The Inertia for Good Editor
Staff

The Inertia

Less than six months ago, the Ocean Cleanup’s System 001 was being towed back to port after the crew discovered it wasn’t holding the trash it was designed to collect. This week, after just four months of designing, building, and testing improvements, Boyan Slat’s 2,000-foot-long floating array has been sent back out to sea. “Time to put it to the test,” the Cleanup announced on Twitter.

The new system, named System 001B, has a parachute-like sea anchor designed to slow the system down. Whereas System001 was overflowing with trash it collected — eventually leading to a break at the end of the floating boom — “at low speed, [the parachute sea anchor] performed as planned with satisfactory results.”

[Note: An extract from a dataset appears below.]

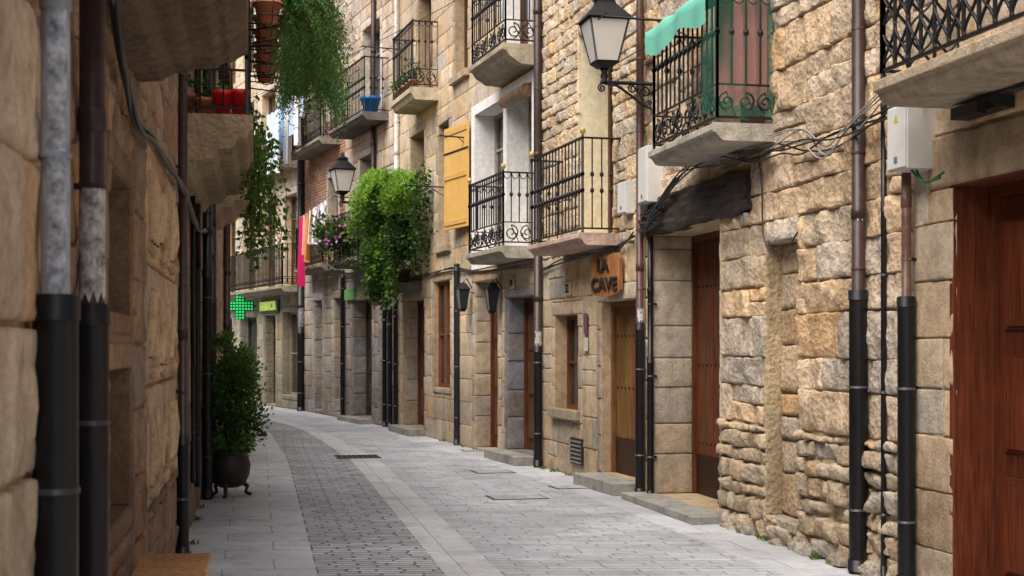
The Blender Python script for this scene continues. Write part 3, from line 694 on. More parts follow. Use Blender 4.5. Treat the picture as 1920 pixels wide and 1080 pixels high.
# ------------------------------------------------------------------ drainpipes
BLK=(.008,.008,.009)
def drain(fr,Y,d,ru,rl,zs,zt,cu,cl=BLK,zb=0,name='drainpipe',clamps=True,mat='metal_paint'):
    M=MB(); s=fr.S(Y)
    if zt>zs:
        M.tube([fr(s,d,zs-.05),fr(s,d,(zs+zt)/2),fr(s,d,zt)],ru,mat,cu,14)
        z=zs+rr(.4,.9)
        while z<zt: M.tube([fr(s,d,z-.04),fr(s,d,z-.035),fr(s,d,z+.035),fr(s,d,z+.04)],[ru,ru*1.12,ru*1.12,ru],mat,tuple(x*.8 for x in cu),14); z+=1.9
    M.tube([fr(s,d,zb),fr(s,d,zb+.12),fr(s,d,zs-.02),fr(s,d,zs)],[rl,rl,rl,rl*.96],mat,cl,14)
    M.tube([fr(s,d,zs-.07),fr(s,d,zs-.005)],rl*1.08,mat,cl,14); M.tube([fr(s,d,zb+.02),fr(s,d,zb+.1)],rl*1.12,mat,cl,14)
    z=zb+.45
    while clamps and z<zt:
        r=(rl if z<zs else ru)*1.08; M.tube([fr(s,d,z-.008),fr(s,d,z+.008)],r,mat,(.05,.05,.05) if z<zs else cu,14)
        M.box(fr,s-.012,s+.012,-.02,d,z-.01,z+.01,'iron',IR); z+=rr(.75,.95)
    return M.build(name)
drain(HL1.fr,3.79,.075,.038,.06,1.74,HLH,(.36,.38,.41))
drain(HL2.fr,4.63,.075,.042,.054,1.74,HLH,(.05,.025,.03))
drain(HL2.fr,10.45,.06,.035,.045,.95,HLH,(.06,.035,.03),zb=.03)
drain(HL3.fr,14.9,.08,.05,.055,2.4,HLH,BLK); drain(HL3.fr,13.2,.05,.03,.03,2.4,HLH,(.04,.025,.02),zb=.3); drain(HL3.fr,12.5,.04,.022,.022,1.5,3.0,BLK,zb=.4); drain(HL3.fr,17.2,.06,.045,.05,2.2,HLH,BLK)
drain(HL4.fr,24,.08,.06,.06,2.0,HLH,(.06,.03,.025))
DB=(.05,.03,.026)
drain(H2.fr,10.05,.08,.047,.066,2.0,7.5,DB)
drain(H1.fr,9.36,.08,.032,.058,1.93,2.75,(.15,.08,.055)); drain(H2.fr,9.75,.04,.02,.02,2.6,3.6,BLK)
drain(H2.fr,15.12,.08,.04,.05,1.85,7.5,(.09,.042,.033)); drain(H2.fr,14.86,.05,.03,.036,1.5,2.75,BLK)
drain(H3.fr,18.88,.08,.055,.055,1.6,7.5,DB)
drain(H4.fr,23.1,.06,.04,.045,2.9,2.95,BLK,cl=(.016,.022,.03))
for y in(28.05,28.4): drain(H5.fr,y,.07,.04,.045,2.4,2.5,BLK)
drain(H4.fr,27.6,.07,.04,.045,2.5,2.6,BLK)
drain(H5.fr,29.15,.08,.05,.05,3.2,10.5,DB,zb=3.1); drain(H4.fr,27.5,.08,.04,.04,4.9,9.2,(.6,.58,.52),zb=4.6,cl=(.6,.58,.52))
drain(H5.fr,31.55,.08,.05,.05,3.2,3.3,BLK); drain(H6.fr,35.4,.1,.085,.09,2.0,10.5,(.02,.02,.022))
M=MB()
def patch(fr,Y,d,z0,z1,r,a0,a1,col,M=M):
    s=fr.S(Y); P=[]
    nz=14
    for q in range(nz+1):
        z=z0+(z1-z0)*q/nz; e0=a0+.3*noise.noise(Vector((z*13,1,Y))); e1=a1+.3*noise.noise(Vector((z*13,7,Y)))
        P.append([fr(s+r*math.cos(a)*1,d+r*math.sin(a),z+.02*math.sin(a*9)) for a in [e0+(e1-e0)*k/8 for k in range(9)]])
    M.grid(P,'worn_paint',col)
patch(HL2.fr,4.63,.075,1.76,2.12,.0425,1.5,4.2,(.5,.47,.45)); patch(HL1.fr,3.79,.075,1.75,2.5,.0385,2.2,3.6,(.46,.49,.54))
patch(H2.fr,10.05,.08,2.5,2.56,.048,2.4,4.0,(.6,.58,.5)); patch(H2.fr,15.12,.08,1.87,2.0,.041,2.2,4.2,(.65,.65,.65)); patch(H3.fr,18.88,.08,1.62,1.8,.056,2.2,4.2,(.6,.6,.6))
patch(H6.fr,35.4,.1,2.1,2.6,.0865,2.2,4.2,(.4,.4,.42))
M.build('worn_stickers')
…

In the months since System 001’s repairs began, Slat has been pretty specific with followers about the Cleanup’s progress via an ongoing and regularly-updated blog. Last month he detailed the intended upgrades and improvements along with what System 001’s failures had taught them, pointing out that a June relaunch was in the works. That relaunch was only announced with a tweet, but judging by the Ocean Cleanup’s maintenance of the blog in the past, a detailed update is probably on the way.

“Hopefully nature doesn’t have too many surprises in store for us this time,” Slat said. “Either way, we’re set to learn a lot from this campaign.”

Once the Ocean Cleanup perfects a reliable system, the plan is to launch as many as 60 others to clean the Great Pacific Garbage Patch.